After the service, members of country's military armed with bayonets marched the national flag out of the cathedral overlooking the capital, St John's, before parading through the streets towards Government House.

The flag's pole was capped with a golden crown -- a visible demonstration of where the monarchy ranks in the nation's ceremonial order.

That will soon change, if Prime Minister Gaston Browne -- who was in London on Monday attending the queen's state funeral there -- gets his way.

Browne has said he aims to have a referendum on whether to remove the British monarch as Antigua and Barbuda's head of state within three years, part of a wave of republicanism sweeping the Caribbean.

So far, Antiguans have been reserving judgement on the matter.

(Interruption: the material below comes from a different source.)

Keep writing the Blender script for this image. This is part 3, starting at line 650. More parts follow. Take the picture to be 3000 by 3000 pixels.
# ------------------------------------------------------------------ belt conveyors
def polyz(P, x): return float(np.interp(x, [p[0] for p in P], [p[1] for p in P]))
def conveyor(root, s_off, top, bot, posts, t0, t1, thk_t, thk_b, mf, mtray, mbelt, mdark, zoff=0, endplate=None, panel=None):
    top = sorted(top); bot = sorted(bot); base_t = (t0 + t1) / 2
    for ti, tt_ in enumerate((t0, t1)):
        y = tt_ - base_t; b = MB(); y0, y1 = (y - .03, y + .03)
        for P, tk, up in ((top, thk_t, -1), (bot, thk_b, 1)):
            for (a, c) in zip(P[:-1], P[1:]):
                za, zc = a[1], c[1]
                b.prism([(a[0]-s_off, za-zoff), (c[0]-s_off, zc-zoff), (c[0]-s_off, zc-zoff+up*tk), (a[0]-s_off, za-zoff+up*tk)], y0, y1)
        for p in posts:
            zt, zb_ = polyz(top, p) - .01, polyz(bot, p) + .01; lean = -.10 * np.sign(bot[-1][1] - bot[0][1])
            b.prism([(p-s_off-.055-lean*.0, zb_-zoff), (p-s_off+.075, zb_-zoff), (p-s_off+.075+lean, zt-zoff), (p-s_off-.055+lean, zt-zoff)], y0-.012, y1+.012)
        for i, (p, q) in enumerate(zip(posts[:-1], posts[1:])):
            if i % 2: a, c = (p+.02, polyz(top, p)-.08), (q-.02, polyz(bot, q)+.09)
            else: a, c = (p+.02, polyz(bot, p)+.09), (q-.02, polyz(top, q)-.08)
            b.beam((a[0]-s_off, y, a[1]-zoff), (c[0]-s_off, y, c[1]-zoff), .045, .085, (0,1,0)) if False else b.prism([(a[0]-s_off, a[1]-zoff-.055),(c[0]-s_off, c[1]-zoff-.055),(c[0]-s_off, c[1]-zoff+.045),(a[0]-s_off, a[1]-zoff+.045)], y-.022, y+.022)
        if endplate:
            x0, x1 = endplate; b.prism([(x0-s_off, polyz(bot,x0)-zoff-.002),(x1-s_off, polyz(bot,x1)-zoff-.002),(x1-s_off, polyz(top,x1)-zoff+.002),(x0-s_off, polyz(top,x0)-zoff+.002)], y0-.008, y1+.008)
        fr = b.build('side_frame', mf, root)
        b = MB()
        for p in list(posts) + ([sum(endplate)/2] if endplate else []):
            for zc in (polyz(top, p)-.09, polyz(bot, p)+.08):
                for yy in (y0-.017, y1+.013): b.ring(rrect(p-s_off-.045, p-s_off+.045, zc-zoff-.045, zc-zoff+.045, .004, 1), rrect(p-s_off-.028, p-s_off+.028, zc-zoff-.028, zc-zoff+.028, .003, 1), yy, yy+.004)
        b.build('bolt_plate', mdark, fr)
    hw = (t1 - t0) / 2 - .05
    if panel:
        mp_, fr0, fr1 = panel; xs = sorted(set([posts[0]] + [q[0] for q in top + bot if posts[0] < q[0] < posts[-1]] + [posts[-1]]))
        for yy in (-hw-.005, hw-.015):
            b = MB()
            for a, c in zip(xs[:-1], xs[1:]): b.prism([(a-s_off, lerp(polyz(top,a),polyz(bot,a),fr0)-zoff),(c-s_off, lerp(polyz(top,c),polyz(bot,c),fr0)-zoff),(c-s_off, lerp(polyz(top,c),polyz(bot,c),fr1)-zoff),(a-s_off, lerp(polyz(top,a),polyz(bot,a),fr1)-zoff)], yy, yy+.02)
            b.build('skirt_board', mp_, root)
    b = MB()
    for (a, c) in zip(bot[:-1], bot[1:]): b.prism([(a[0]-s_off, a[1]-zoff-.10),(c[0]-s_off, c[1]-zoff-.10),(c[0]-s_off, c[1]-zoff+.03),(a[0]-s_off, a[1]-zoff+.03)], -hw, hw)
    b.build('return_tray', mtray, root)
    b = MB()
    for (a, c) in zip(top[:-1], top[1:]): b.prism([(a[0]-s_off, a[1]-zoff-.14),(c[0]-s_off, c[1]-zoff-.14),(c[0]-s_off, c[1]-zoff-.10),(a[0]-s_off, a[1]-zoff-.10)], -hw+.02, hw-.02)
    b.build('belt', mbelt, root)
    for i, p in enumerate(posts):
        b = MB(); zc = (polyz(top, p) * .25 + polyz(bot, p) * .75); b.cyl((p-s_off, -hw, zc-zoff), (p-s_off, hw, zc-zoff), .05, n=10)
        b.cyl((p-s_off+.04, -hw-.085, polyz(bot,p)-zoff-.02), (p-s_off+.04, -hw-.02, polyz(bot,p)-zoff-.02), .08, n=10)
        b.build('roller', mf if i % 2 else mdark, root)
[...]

Monday was designated as a public holiday in honor of the queen, and the parade was watched by just a handful of people in the capital's largely deserted streets.

The marchers passed Government House and arrived again in front of the cathedral, which has been rebuilt twice since a building was first erected there in 1681.

Planters in the former slave colony used to call the cathedral "the big church," and as a symbol of English power on the island it made people afraid, according to an excerpt from Antiguan workingman Samuel Smith's memoirs published on the Antigua Nice website.

On Monday the security forces came to a halt before the cathedral -- then, with smiles and comments about the heat, they relaxed and drifted away.